Conical intersections and diabatic potential energy surfaces for the three lowest electronic singlet states of H₃⁺H₃⁺

Abstract

We calculate the adiabatic Potential Energy Surfaces (PESs) and the Non-Adiabatic Coupling Terms (NACTs) for the three lowest singlet states of H₃⁺ in hyperspherical coordinates as functions of hyperangles (Θ and ɸ) for a grid of fixed values of hyperradius (1.5 ≤ ρ ≤ 20 bohrs) using the MRCI level of methodology employing ab initio quantum chemistry package (MOLPRO).
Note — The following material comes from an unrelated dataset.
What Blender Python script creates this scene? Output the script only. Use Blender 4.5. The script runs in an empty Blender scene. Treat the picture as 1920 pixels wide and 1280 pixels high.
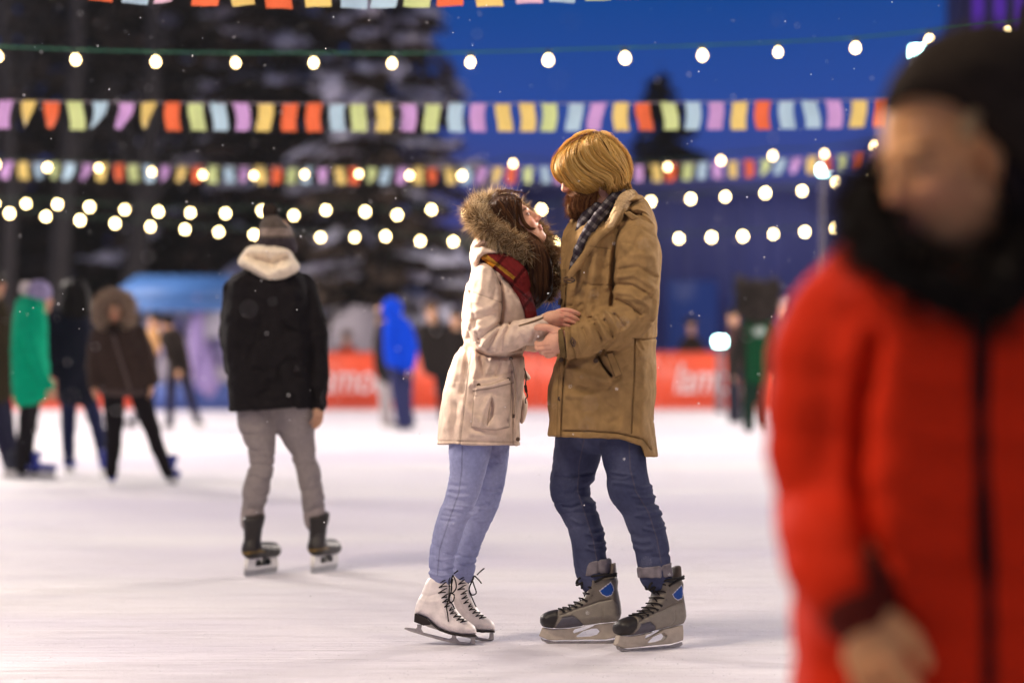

The NACT between the ground and the first excited state translates along the seams on the Θ − ɸ space, i.e., there are six Conical Intersections (CIs) at each Θ (60° ≤ θ ≤ 90°) within the domain, 0 ≤ ɸ ≤ 2ℼ. While transforming the adiabatic PESs to the diabatic ones, such surfaces show up six crossings along those seams. Our beyond Born-Oppenheimer approach could incorporate the effect of NACTs accurately and construct single-valued, continuous, smooth, and symmetric diabatic PESs. Since the location of CIs and the spatial amplitudes of NACTs are most prominent around ρ = 10 bohrs, generally only those results are depicted.